Enquanto o desenvolvimento da tecnologia estava limitado aos seres humanos, por mais que pareça coisa de filme de matinê, estávamos confortáveis. É bom saber que com um telefone a gente pode resolver um mundo de problemas, com uma mexida de olho uma pessoa paralisada consegue se comunicar, com um estalo de dedos é possível ligar o aparelho de som e com um simples comando o carro estaciona sozinho.
É gratificante ver que as coisas estão a nosso serviço e comando, como acontece há milênios, desde que o homem amarrou uma pedra num pedaço de pau e fez a primeira ferramenta.
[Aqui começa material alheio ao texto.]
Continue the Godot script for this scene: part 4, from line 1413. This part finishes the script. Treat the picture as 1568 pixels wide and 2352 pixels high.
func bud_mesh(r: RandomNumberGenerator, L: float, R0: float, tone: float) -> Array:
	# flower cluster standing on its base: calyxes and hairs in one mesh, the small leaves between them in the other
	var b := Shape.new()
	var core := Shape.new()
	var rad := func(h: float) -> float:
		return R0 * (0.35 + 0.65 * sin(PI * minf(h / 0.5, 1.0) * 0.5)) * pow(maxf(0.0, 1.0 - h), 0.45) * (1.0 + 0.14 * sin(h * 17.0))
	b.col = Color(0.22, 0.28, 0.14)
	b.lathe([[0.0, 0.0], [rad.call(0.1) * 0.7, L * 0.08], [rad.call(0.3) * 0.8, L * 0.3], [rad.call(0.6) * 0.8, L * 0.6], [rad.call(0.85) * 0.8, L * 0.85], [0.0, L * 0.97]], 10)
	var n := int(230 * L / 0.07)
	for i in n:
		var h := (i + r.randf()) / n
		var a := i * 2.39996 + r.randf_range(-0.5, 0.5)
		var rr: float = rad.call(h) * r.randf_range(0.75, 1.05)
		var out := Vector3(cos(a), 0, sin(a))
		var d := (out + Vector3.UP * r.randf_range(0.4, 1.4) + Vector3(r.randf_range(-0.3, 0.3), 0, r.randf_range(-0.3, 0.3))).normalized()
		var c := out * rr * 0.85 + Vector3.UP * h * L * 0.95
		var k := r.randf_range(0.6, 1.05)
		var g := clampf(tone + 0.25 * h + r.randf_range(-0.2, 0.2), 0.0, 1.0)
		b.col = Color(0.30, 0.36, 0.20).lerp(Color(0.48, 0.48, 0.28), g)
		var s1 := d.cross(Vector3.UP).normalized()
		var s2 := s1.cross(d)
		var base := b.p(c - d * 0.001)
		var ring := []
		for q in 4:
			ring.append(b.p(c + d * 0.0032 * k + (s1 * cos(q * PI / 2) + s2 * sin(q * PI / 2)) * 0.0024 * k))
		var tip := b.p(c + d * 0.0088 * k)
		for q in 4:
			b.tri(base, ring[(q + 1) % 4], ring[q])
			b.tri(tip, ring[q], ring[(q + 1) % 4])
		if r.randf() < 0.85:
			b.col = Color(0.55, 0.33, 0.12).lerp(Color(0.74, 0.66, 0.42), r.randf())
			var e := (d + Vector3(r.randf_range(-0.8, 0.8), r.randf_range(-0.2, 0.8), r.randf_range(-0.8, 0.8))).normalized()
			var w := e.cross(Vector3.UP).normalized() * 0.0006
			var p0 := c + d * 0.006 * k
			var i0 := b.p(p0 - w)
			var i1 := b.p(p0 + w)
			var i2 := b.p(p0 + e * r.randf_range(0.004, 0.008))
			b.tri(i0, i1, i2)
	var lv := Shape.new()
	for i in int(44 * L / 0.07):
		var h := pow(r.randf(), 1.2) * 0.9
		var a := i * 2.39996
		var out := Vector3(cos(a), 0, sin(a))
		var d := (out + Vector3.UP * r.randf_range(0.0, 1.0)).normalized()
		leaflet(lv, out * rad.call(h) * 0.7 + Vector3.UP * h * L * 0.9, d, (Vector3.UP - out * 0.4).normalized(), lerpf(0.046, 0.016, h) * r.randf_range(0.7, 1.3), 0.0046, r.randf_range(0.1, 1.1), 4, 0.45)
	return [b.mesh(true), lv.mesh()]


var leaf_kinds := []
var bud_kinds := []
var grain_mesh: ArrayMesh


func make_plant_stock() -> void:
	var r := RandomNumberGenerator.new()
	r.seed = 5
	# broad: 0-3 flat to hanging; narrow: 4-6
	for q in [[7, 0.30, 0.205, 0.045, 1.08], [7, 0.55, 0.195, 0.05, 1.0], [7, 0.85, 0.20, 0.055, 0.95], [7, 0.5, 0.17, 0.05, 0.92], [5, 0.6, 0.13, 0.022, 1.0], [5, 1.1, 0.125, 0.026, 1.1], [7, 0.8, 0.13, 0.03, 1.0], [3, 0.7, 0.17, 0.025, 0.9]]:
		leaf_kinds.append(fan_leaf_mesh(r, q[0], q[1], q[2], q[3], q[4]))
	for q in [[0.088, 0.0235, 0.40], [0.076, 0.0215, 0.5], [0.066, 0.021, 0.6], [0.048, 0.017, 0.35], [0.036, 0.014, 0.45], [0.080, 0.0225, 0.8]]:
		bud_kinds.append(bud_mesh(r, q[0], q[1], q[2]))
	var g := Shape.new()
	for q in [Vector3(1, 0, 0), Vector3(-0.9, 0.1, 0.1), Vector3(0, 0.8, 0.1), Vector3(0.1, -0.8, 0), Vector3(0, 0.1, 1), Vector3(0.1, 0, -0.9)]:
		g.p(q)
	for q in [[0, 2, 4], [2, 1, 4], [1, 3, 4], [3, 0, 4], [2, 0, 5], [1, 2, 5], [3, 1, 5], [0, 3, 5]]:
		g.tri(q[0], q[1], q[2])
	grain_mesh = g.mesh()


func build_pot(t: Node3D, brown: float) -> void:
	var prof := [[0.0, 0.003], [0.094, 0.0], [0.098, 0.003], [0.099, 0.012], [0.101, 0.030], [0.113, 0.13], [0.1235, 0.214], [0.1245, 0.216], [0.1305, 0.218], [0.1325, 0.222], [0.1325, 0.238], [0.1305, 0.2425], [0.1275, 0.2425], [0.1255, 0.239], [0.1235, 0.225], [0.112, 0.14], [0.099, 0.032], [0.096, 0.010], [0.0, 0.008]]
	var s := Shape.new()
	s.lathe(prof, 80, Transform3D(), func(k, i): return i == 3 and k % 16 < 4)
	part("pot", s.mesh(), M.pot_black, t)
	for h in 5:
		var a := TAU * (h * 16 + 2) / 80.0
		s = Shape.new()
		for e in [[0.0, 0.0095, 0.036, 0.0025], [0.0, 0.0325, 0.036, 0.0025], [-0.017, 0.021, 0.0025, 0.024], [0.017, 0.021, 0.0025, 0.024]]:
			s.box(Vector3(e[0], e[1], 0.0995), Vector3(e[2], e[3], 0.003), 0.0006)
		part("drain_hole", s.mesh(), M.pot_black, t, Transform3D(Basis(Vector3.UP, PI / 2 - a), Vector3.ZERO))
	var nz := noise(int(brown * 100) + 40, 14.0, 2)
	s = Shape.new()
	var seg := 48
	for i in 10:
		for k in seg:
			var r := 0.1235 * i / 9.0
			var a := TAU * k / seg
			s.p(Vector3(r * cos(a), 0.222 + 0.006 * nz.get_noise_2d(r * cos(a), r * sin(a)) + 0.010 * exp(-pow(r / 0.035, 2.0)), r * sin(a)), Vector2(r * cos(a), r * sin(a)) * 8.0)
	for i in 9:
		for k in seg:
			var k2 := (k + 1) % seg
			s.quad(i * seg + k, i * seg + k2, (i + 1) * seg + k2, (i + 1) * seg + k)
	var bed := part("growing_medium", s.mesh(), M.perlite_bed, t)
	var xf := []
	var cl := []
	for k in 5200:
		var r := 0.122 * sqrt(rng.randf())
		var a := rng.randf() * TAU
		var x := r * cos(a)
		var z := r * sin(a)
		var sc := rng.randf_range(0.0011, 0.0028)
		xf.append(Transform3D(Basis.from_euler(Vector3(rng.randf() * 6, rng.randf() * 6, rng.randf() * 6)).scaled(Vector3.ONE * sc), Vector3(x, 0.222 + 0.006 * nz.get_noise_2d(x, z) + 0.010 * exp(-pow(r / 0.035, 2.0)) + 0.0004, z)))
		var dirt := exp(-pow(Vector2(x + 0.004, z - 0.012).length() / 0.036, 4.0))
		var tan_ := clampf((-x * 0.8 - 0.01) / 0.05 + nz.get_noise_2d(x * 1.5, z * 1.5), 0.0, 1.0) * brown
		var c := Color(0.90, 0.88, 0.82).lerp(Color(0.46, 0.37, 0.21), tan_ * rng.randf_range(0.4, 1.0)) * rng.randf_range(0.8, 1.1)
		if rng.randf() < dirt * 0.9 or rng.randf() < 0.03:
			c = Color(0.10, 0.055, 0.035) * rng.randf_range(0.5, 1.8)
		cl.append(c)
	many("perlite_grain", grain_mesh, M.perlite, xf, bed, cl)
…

É preciso evoluir, mas sem perder o posto mais alto na hierarquia do planeta.
Esta é, pelo menos, a lógica da nossa mesa no bar, onde há vários pescadores – que hoje contam com o conforto de um molinete, de uma vara de fibra de carbono e linhas especiais –, mas cultuam uma das poucas ações primitivas que sobreviveram à civilização (outra é a fofoca, cada vez mais forte).
Mas o negócio se complicou quando o Bana começou a explicar à turma o que é a internet das coisas – ou, como ele diz, aiô-tí, que é a onomatopeia da abreviação em inglês. A meia dúzia de leitores que me acompanha já conhece o Bana que, aposentado, se dedica a seguir avanços tecnológicos e é nossa interface com o futuro – tarefa difícil, já que alguns ali ainda acham a caneta Bic um espanto.
Pois ficamos sabendo que a tal aiô-tí é a comunicação entre os objetos – a geladeira vai encomendar o que falta, a casa vai mandar a enceradeira tirar o pó, o carro vai sozinho ao lava à jato; ou seja, as coisas vão conversar entre si e vai sobrar muito pouco para um ser humano fazer nesse mundo.
Para ele, é um novo Éden, um mundo de delícias e prazeres; mas a nós parece o oitavo círculo do inferno de Dante, onde vão parar os corruptos, falsários e simoníacos e que, segundo o Faixa, outro amigo, é o lugar reservado aos políticos brasileiros.
Todos nós fomos criados com a interpretação literária e cinematográfica da ciência. Se avanços científicos não surpreendem mais, já que previsões já são realidade, ainda esperamos pelo terror. Tantas naves espaciais trouxeram monstros que a gente sempre espera um passageiro extra quando desce um astronauta.
As previsões nem são tão distantes assim. Daqui a dois anos, por exemplo, deveremos entrar na era da ubiquidade, quando o homem não vai precisar mais tocar em nada para acionar um dispositivo. Basta falar ou olhar. Robôs que hoje já ajudam a cozinhar, limpar a casa ou cuidar do gatinho vão assumir muitas outras tarefas.
Cientistas alertam que essa hiperconectividade pode minar a autoconfiança dos humanos – todos já somos mais burros que as máquinas, que ganham no xadrez, no dominó e provavelmente na porrinha – e há o risco do ser humano perder o controle do mundo.
Mas como diz o Faixa, não surpreende: Todo homem casado sabe bem como é isso.